Check each line below for "from" and report how many have it, nothing else.
--- START RECORDS TO PROCESS ---
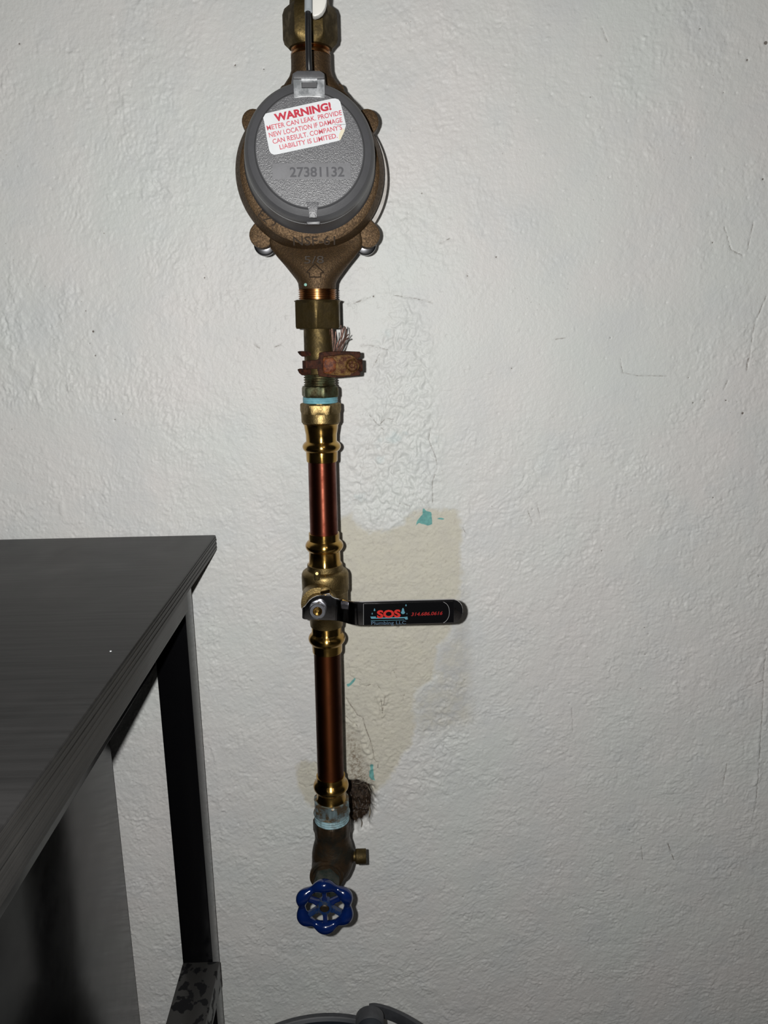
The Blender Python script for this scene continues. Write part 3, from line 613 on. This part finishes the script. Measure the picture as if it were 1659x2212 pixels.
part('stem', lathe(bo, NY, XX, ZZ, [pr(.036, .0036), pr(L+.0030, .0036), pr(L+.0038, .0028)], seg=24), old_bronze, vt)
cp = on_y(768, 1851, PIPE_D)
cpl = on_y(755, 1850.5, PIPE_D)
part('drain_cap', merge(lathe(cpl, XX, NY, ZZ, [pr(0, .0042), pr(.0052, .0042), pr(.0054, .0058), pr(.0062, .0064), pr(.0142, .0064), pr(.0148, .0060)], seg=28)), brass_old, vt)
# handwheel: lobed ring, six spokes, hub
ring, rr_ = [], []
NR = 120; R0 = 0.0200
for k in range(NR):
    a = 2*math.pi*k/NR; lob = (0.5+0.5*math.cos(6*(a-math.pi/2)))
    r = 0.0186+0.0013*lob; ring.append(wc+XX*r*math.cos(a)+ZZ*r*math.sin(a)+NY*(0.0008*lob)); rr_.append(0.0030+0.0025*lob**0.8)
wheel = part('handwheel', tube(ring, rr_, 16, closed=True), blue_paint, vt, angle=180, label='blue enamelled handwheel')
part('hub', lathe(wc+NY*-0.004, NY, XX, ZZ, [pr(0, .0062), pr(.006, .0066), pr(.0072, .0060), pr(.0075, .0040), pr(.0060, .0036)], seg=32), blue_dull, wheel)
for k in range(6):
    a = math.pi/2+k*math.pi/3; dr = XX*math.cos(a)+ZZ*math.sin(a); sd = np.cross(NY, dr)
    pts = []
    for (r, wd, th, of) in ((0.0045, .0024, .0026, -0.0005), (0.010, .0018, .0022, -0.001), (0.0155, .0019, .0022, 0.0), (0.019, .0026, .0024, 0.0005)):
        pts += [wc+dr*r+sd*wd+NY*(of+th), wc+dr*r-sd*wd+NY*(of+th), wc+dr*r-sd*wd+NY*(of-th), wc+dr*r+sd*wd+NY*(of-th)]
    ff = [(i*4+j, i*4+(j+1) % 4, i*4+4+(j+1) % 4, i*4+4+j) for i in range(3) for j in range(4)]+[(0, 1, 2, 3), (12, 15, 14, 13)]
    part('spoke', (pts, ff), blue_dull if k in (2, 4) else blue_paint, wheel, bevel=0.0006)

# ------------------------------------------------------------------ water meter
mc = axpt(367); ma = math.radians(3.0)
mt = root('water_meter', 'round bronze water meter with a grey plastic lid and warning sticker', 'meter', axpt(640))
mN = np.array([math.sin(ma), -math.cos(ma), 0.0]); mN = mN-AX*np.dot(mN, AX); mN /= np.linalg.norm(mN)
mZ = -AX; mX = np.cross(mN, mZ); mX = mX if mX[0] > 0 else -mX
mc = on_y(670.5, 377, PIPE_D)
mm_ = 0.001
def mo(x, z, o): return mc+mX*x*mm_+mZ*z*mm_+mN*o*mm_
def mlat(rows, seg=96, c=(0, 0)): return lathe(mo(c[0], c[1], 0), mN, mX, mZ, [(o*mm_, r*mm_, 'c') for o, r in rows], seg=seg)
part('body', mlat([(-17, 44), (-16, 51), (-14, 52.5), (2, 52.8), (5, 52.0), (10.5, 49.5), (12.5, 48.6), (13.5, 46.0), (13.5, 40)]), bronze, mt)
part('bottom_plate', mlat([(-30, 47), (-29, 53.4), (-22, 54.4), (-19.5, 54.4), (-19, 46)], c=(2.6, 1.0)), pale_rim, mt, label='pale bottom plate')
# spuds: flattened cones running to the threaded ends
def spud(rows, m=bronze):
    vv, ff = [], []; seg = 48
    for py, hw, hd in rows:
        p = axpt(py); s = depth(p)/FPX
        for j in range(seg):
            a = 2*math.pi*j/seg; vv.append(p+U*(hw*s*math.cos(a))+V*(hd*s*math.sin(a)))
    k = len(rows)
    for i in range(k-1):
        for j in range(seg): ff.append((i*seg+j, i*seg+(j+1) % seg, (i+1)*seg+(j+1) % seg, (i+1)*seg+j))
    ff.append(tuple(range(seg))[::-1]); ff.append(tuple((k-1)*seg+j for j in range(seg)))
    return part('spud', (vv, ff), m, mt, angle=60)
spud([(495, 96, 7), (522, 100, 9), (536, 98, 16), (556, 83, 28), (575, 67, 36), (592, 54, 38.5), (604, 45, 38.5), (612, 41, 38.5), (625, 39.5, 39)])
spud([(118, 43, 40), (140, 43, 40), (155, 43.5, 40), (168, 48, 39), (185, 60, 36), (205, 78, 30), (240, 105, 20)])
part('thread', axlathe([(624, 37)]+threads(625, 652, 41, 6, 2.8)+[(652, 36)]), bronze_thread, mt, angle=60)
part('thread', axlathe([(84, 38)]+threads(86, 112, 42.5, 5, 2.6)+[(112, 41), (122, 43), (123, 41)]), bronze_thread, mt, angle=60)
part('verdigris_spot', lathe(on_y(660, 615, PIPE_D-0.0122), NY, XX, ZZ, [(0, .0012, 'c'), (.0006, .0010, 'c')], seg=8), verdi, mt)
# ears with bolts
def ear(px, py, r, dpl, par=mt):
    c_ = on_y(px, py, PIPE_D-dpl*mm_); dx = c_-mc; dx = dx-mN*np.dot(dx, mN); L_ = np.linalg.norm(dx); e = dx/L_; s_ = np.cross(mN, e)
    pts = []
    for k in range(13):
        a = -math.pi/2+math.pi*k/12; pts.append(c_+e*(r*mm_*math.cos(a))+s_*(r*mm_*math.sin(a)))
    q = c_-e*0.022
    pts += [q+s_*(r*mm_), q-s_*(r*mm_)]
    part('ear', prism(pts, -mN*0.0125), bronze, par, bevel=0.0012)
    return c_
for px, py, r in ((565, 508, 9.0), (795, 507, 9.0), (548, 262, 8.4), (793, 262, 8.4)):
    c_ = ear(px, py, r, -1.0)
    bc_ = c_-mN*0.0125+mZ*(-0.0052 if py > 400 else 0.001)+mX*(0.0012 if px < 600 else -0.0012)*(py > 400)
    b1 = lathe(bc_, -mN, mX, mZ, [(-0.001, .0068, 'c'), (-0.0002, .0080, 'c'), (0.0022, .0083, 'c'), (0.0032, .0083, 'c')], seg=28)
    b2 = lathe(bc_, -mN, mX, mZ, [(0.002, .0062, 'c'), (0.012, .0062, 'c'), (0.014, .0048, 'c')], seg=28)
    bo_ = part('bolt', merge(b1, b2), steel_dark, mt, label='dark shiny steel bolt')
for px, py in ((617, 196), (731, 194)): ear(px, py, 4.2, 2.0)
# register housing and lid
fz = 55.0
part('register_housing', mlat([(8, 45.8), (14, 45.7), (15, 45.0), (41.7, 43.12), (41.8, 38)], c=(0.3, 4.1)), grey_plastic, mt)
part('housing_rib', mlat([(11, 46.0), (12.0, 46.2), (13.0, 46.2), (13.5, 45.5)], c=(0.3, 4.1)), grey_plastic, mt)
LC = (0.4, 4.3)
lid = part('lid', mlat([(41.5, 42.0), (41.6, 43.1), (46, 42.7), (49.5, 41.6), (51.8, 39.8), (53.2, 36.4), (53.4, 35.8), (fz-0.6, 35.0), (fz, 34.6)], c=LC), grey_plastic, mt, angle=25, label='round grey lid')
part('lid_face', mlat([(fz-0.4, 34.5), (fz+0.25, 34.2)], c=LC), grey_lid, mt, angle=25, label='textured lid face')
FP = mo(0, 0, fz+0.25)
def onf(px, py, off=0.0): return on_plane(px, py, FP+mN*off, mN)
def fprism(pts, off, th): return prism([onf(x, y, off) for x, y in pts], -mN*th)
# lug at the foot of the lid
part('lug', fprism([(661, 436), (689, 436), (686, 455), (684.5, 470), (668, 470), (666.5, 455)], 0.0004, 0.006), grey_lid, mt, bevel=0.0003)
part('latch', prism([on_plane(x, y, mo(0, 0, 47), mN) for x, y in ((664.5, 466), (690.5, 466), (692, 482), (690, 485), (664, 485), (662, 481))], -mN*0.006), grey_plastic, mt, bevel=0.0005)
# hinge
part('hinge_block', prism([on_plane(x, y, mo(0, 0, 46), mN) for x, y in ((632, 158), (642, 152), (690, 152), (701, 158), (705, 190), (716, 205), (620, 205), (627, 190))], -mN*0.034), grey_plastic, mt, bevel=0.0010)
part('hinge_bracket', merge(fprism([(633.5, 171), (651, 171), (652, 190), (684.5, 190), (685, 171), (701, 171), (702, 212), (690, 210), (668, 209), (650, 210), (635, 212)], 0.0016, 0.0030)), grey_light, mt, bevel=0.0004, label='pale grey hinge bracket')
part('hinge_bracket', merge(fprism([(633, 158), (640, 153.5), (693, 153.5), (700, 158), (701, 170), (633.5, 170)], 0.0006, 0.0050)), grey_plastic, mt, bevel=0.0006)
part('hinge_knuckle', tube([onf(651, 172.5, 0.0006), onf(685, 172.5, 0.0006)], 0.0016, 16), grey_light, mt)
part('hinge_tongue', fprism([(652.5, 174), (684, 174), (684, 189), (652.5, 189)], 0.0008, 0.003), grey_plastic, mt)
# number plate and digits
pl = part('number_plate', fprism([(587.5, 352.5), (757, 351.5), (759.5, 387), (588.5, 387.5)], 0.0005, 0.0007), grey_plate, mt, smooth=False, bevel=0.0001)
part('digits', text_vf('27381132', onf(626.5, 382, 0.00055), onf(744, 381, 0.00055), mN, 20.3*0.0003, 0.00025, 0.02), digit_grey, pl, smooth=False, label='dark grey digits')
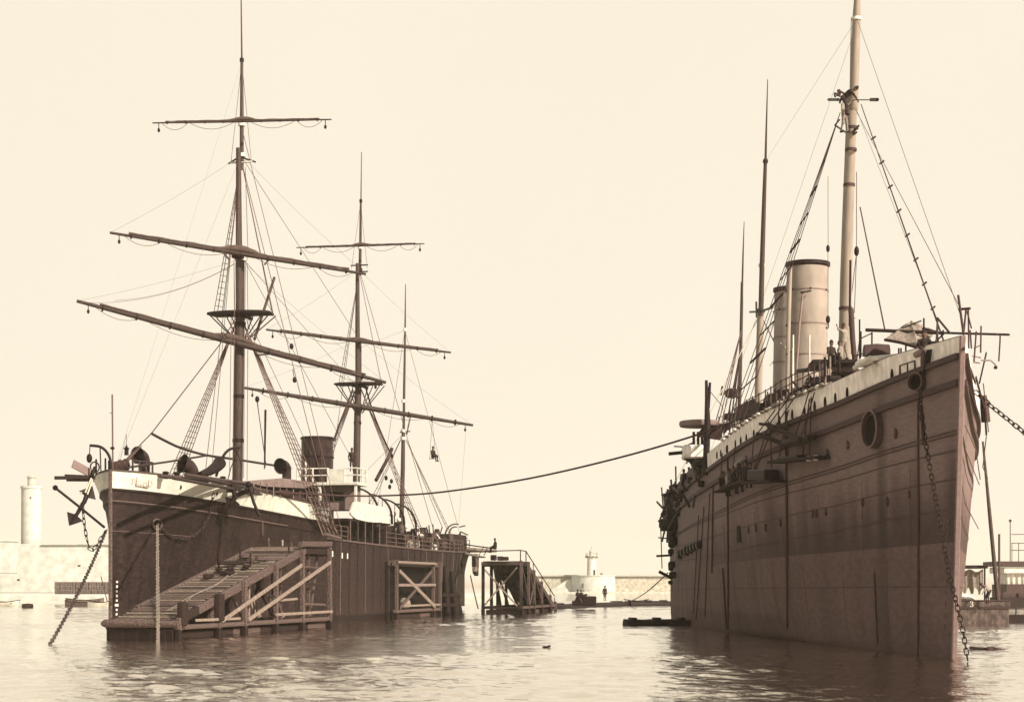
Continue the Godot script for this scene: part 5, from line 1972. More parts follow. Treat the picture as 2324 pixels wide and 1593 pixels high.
--- END RECORDS TO PROCESS ---
RESPONSE TO THIS TASK — 2